Goal: Up to and including the line that contains "return (a * Y, Y, EYE + s * Y)", write out each line of the material from its first line, exactly.

Provided data:
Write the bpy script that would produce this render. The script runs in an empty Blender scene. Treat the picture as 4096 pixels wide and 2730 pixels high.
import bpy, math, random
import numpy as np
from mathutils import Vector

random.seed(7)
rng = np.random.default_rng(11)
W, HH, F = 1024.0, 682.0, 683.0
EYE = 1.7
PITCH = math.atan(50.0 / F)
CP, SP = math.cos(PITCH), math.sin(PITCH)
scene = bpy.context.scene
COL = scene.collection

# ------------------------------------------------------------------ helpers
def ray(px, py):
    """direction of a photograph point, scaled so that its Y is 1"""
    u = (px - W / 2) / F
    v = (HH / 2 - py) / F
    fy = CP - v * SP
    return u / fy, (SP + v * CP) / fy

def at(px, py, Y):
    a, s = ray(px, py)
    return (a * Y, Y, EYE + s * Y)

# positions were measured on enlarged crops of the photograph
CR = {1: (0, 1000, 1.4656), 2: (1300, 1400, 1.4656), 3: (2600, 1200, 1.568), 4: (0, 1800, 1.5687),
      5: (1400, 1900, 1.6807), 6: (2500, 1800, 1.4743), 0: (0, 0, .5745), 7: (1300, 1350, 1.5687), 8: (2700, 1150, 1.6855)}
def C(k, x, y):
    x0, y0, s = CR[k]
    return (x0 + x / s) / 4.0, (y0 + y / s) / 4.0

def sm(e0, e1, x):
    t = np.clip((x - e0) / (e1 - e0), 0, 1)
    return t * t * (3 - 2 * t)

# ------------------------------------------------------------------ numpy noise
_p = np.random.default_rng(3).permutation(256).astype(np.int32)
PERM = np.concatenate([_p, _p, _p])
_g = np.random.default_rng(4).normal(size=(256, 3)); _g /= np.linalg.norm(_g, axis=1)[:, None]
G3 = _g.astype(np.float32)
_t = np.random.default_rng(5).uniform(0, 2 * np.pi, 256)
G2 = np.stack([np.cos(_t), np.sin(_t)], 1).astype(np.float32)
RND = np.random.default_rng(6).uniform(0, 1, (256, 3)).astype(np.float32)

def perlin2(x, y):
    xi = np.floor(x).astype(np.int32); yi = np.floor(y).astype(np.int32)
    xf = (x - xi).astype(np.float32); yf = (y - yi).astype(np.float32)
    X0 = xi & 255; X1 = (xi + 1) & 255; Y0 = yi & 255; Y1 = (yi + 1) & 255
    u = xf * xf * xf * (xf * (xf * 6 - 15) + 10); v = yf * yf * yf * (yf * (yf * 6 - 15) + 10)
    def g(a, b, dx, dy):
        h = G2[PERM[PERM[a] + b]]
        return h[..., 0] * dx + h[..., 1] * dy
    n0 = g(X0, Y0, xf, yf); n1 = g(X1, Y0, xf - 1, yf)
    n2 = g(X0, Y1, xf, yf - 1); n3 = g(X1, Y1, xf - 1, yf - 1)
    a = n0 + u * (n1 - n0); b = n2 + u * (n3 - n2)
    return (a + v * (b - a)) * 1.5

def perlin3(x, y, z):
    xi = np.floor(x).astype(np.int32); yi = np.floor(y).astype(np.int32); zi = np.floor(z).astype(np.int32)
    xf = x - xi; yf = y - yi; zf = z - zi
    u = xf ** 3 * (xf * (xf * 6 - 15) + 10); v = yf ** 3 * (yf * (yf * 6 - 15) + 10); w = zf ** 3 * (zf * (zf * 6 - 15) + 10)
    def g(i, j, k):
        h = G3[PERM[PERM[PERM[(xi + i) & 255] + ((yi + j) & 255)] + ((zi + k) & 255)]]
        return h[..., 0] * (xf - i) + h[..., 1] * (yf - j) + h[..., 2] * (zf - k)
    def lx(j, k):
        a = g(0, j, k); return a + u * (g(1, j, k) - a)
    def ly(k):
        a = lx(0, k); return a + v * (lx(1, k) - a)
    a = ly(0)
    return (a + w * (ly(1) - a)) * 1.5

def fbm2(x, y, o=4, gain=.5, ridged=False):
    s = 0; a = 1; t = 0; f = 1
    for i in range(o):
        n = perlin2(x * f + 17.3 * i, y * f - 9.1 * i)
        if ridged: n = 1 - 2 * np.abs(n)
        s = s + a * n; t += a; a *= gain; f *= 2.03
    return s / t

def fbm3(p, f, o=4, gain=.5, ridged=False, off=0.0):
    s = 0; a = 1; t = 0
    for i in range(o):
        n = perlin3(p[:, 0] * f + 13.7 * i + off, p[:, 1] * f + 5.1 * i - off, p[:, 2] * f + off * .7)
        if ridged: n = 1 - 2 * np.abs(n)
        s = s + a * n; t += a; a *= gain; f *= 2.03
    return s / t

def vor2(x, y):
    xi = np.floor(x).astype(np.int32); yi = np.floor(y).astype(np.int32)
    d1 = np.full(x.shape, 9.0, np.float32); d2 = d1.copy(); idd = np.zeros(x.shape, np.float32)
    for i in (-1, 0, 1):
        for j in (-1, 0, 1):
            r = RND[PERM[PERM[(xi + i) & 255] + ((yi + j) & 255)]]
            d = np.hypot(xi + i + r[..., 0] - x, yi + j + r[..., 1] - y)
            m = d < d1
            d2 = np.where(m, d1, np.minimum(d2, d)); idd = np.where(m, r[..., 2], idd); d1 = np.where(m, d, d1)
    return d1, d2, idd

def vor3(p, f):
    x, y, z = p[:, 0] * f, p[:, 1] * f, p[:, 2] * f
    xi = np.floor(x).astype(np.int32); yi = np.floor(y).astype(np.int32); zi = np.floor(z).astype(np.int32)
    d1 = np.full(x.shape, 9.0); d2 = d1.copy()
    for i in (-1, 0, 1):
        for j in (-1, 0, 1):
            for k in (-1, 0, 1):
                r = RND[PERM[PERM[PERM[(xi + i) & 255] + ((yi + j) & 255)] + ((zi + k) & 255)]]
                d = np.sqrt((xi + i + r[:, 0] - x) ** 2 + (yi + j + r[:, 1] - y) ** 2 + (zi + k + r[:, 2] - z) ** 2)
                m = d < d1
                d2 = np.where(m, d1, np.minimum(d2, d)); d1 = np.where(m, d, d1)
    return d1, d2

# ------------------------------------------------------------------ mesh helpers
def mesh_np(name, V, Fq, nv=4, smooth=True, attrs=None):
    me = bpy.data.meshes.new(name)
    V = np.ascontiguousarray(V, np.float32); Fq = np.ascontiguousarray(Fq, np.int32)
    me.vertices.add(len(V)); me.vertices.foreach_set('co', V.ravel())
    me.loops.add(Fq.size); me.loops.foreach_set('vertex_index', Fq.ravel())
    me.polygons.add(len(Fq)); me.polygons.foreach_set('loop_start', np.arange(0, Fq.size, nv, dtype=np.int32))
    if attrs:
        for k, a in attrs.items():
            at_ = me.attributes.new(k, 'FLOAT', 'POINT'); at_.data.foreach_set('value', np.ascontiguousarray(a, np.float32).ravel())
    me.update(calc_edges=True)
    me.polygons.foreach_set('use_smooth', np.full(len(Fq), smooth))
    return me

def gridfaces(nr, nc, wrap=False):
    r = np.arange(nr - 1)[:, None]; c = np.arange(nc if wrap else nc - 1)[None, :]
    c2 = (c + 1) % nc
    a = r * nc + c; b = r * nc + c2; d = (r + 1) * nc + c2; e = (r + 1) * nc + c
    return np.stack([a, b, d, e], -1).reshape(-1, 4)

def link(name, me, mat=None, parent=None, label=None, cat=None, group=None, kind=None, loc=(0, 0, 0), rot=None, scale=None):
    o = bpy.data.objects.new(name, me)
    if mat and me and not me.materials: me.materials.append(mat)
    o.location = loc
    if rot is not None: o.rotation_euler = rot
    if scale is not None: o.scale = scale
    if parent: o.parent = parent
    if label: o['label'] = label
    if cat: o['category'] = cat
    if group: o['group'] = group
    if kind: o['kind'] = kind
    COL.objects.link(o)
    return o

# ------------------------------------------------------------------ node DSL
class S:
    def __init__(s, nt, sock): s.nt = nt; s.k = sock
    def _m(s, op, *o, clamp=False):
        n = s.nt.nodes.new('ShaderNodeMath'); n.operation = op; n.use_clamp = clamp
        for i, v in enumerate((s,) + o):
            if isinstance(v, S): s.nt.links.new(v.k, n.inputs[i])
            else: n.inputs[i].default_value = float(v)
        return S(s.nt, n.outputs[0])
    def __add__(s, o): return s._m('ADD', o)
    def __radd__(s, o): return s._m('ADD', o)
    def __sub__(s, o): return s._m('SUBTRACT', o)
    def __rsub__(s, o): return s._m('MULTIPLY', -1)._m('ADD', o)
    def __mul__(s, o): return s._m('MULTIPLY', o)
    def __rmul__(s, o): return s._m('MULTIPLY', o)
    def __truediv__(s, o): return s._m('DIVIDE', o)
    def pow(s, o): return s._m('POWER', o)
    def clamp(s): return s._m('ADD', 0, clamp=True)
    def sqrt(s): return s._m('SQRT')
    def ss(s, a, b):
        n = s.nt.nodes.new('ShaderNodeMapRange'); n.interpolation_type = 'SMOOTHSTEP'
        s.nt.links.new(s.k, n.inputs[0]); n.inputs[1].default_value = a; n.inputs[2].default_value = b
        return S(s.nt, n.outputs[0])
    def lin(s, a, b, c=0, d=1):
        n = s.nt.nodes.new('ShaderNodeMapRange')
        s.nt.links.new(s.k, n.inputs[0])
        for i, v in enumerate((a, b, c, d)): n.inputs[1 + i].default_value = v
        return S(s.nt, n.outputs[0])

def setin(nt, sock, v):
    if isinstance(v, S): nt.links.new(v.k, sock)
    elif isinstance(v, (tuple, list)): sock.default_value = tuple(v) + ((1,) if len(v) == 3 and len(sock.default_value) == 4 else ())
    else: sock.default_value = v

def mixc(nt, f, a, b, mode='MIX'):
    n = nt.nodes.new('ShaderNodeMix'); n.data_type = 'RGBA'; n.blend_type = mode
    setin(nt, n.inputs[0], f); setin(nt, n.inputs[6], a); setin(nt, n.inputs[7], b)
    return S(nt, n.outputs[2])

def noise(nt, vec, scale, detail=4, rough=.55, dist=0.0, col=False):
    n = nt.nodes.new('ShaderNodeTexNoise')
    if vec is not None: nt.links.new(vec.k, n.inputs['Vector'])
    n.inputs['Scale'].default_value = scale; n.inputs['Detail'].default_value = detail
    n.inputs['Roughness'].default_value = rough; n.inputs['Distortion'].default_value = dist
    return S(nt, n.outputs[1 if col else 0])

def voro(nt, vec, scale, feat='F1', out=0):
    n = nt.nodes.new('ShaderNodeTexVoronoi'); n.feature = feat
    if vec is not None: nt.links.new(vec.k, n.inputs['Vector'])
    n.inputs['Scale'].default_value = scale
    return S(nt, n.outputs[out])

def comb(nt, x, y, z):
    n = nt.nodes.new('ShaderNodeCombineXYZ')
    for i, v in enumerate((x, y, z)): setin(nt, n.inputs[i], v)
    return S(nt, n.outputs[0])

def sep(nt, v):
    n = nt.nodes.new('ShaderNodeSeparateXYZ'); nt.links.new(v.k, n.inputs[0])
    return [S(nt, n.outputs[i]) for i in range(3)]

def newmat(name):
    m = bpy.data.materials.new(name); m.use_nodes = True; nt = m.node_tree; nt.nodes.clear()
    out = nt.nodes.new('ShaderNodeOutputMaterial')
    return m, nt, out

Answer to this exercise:
Write the bpy script that would produce this render. The script runs in an empty Blender scene. Treat the picture as 4096 pixels wide and 2730 pixels high.
import bpy, math, random
import numpy as np
from mathutils import Vector

random.seed(7)
rng = np.random.default_rng(11)
W, HH, F = 1024.0, 682.0, 683.0
EYE = 1.7
PITCH = math.atan(50.0 / F)
CP, SP = math.cos(PITCH), math.sin(PITCH)
scene = bpy.context.scene
COL = scene.collection

# ------------------------------------------------------------------ helpers
def ray(px, py):
    """direction of a photograph point, scaled so that its Y is 1"""
    u = (px - W / 2) / F
    v = (HH / 2 - py) / F
    fy = CP - v * SP
    return u / fy, (SP + v * CP) / fy

def at(px, py, Y):
    a, s = ray(px, py)
    return (a * Y, Y, EYE + s * Y)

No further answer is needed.